The problem — Transcribe the listing below from its opening line up to and including the line that contains "o.parent = parent;"; reproduce nothing else.

Data lines —
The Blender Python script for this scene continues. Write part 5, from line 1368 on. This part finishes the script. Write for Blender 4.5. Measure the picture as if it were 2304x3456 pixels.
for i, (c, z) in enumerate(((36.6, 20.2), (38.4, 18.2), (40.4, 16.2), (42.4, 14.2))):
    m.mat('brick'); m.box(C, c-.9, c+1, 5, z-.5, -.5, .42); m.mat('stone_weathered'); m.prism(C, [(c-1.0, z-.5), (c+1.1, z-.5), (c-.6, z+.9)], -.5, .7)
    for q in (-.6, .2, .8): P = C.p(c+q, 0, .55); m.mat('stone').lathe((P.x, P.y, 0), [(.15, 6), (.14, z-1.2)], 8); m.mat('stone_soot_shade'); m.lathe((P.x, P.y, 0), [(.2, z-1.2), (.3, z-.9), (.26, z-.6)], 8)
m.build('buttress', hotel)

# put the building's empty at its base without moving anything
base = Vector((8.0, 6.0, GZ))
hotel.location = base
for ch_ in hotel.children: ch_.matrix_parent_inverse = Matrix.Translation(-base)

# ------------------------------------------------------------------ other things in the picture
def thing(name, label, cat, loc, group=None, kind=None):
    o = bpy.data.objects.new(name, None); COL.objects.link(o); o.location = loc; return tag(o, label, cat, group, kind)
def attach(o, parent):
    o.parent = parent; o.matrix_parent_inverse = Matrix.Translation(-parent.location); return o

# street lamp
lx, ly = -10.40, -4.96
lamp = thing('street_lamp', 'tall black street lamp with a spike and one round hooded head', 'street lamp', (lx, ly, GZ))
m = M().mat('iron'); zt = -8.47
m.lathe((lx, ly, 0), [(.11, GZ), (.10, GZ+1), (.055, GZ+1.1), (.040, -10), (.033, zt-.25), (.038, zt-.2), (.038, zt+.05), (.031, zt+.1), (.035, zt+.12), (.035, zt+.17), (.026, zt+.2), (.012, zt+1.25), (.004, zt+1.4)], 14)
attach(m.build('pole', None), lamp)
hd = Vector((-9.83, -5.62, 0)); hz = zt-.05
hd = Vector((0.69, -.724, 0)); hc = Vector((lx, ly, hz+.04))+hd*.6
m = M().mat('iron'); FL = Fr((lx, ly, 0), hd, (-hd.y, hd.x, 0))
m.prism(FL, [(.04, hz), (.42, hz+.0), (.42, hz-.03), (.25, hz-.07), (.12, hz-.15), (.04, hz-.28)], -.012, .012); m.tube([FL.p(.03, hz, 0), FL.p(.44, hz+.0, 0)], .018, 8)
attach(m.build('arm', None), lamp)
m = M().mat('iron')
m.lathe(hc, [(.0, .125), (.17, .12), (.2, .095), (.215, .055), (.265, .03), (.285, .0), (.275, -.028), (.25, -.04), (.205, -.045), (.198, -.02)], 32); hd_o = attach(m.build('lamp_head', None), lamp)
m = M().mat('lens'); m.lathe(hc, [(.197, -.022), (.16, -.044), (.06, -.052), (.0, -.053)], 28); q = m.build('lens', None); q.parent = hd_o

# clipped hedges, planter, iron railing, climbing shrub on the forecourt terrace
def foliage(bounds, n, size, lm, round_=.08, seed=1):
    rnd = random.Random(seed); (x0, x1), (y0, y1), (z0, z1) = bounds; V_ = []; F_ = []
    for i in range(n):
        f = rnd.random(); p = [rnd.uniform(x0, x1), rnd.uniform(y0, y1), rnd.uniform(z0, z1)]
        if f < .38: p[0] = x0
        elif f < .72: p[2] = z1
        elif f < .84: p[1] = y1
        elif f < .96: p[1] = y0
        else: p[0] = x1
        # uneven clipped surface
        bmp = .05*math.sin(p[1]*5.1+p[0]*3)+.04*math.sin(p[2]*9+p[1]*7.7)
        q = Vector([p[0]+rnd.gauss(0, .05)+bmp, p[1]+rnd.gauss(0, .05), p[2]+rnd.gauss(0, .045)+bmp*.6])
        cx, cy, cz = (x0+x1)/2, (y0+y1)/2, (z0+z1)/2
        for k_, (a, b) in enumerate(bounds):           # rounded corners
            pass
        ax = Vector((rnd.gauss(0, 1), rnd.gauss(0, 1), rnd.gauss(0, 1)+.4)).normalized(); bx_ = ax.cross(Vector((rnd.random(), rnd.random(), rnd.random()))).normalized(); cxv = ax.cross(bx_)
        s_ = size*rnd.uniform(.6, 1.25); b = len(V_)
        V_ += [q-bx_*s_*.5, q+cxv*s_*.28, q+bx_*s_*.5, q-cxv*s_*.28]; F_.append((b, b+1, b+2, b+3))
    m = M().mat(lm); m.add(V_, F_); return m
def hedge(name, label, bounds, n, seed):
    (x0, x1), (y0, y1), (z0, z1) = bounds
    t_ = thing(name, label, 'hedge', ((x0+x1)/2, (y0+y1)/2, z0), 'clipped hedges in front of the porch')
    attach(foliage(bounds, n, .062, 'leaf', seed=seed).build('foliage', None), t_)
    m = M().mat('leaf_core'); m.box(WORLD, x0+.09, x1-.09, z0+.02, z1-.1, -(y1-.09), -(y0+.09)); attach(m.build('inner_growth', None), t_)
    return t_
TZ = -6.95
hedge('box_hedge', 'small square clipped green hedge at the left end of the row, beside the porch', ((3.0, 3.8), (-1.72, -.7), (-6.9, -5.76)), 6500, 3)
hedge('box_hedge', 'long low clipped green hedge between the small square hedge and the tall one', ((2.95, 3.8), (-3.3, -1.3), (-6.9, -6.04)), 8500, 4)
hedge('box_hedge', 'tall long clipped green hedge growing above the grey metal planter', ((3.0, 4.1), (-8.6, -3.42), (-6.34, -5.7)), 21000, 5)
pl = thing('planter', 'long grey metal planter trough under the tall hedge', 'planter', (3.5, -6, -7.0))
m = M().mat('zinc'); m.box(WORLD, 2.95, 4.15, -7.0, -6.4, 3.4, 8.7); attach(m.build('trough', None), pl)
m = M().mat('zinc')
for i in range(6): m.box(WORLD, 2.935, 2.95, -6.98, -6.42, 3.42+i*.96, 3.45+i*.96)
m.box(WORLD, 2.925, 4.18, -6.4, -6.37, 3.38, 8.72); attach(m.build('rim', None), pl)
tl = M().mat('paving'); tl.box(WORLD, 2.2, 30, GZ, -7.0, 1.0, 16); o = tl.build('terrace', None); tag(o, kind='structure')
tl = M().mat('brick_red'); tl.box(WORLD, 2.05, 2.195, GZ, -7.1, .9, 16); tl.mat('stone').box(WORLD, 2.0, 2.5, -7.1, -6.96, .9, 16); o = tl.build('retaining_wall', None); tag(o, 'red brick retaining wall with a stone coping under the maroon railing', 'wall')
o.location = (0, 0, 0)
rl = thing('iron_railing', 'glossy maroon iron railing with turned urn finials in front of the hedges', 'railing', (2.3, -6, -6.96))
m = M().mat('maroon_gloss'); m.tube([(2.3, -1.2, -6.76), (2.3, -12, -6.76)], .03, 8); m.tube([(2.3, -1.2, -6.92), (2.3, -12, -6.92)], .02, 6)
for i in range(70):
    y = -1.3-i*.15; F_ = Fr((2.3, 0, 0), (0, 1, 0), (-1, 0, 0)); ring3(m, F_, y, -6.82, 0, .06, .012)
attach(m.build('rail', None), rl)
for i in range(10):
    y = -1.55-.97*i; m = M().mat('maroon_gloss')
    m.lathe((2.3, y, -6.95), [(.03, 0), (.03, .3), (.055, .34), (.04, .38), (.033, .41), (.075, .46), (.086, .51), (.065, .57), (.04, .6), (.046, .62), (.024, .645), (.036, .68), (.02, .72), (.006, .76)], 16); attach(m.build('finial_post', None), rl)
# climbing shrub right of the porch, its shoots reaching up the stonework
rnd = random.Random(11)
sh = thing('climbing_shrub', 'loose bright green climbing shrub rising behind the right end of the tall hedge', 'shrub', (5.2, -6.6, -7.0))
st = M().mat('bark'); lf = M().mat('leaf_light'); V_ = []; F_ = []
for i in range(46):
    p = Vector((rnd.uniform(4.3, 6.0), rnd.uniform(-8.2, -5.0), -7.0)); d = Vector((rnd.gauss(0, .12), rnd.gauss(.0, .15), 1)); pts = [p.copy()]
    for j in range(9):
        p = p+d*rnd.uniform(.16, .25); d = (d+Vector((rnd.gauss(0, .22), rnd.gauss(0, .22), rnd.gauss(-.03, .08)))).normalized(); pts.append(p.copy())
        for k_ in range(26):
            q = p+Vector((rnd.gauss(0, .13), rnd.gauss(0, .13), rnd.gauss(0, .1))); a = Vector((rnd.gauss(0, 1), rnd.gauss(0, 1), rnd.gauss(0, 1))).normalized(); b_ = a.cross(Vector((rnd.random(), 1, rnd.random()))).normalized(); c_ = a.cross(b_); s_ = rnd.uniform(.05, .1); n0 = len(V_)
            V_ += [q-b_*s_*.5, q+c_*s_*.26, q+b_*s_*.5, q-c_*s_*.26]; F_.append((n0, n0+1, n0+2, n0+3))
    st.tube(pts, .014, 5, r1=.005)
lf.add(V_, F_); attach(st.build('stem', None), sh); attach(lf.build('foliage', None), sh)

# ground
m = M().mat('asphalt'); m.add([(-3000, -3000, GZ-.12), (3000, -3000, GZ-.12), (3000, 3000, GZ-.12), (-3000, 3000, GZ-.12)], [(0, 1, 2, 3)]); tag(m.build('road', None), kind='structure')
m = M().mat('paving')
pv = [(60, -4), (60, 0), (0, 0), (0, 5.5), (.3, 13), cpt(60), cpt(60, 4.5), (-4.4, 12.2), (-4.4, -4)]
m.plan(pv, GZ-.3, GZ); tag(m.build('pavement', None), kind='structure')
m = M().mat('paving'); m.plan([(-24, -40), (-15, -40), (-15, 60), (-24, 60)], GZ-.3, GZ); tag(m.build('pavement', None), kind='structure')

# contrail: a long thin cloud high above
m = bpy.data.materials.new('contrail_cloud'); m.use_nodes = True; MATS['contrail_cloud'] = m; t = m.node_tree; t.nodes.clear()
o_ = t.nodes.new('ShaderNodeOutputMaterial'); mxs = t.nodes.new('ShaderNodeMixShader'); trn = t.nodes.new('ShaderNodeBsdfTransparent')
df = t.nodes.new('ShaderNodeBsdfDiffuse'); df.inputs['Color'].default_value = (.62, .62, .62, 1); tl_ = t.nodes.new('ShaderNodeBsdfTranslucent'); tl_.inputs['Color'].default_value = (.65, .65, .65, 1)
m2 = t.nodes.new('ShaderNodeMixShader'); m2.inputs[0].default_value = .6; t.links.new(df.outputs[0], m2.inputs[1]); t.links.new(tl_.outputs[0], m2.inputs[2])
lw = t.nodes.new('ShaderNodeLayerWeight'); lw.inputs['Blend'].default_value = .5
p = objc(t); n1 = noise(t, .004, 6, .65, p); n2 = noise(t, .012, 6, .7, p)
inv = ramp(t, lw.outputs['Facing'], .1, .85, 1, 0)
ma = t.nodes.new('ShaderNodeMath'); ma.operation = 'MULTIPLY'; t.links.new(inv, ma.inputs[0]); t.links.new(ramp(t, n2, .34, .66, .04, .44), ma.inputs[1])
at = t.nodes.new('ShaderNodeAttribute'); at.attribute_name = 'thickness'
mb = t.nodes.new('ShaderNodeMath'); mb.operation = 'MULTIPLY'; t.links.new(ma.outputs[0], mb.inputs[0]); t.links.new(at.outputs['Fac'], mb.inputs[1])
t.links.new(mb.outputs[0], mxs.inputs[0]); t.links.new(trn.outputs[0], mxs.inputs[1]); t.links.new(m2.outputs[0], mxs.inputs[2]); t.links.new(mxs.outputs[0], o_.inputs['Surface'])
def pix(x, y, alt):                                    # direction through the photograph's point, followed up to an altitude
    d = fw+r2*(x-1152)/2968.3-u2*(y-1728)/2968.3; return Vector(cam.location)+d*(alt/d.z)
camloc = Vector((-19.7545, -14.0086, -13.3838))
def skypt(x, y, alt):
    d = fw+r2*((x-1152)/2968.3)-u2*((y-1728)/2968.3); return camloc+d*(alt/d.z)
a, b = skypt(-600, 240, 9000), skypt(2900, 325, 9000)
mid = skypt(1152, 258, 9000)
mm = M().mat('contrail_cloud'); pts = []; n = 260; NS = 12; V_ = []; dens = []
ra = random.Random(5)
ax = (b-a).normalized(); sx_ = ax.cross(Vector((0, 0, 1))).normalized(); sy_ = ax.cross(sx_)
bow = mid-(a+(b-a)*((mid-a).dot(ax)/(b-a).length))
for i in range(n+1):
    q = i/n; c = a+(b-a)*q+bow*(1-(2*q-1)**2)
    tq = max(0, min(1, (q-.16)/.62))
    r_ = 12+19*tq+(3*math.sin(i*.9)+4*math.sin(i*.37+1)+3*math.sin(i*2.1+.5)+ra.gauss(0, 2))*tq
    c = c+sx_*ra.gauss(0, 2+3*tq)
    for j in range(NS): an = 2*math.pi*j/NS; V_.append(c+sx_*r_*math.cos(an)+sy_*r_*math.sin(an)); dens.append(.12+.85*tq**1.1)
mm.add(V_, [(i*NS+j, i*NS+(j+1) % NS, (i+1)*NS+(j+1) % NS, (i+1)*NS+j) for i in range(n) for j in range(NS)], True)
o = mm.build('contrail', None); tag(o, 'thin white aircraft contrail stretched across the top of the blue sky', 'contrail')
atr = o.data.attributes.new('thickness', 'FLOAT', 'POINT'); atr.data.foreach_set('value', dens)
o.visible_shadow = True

Solution to the exercise —
The Blender Python script for this scene continues. Write part 5, from line 1368 on. This part finishes the script. Write for Blender 4.5. Measure the picture as if it were 2304x3456 pixels.
for i, (c, z) in enumerate(((36.6, 20.2), (38.4, 18.2), (40.4, 16.2), (42.4, 14.2))):
    m.mat('brick'); m.box(C, c-.9, c+1, 5, z-.5, -.5, .42); m.mat('stone_weathered'); m.prism(C, [(c-1.0, z-.5), (c+1.1, z-.5), (c-.6, z+.9)], -.5, .7)
    for q in (-.6, .2, .8): P = C.p(c+q, 0, .55); m.mat('stone').lathe((P.x, P.y, 0), [(.15, 6), (.14, z-1.2)], 8); m.mat('stone_soot_shade'); m.lathe((P.x, P.y, 0), [(.2, z-1.2), (.3, z-.9), (.26, z-.6)], 8)
m.build('buttress', hotel)

# put the building's empty at its base without moving anything
base = Vector((8.0, 6.0, GZ))
hotel.location = base
for ch_ in hotel.children: ch_.matrix_parent_inverse = Matrix.Translation(-base)

# ------------------------------------------------------------------ other things in the picture
def thing(name, label, cat, loc, group=None, kind=None):
    o = bpy.data.objects.new(name, None); COL.objects.link(o); o.location = loc; return tag(o, label, cat, group, kind)
def attach(o, parent):
    o.parent = parent; o.matrix_parent_inverse = Matrix.Translation(-parent.location); return o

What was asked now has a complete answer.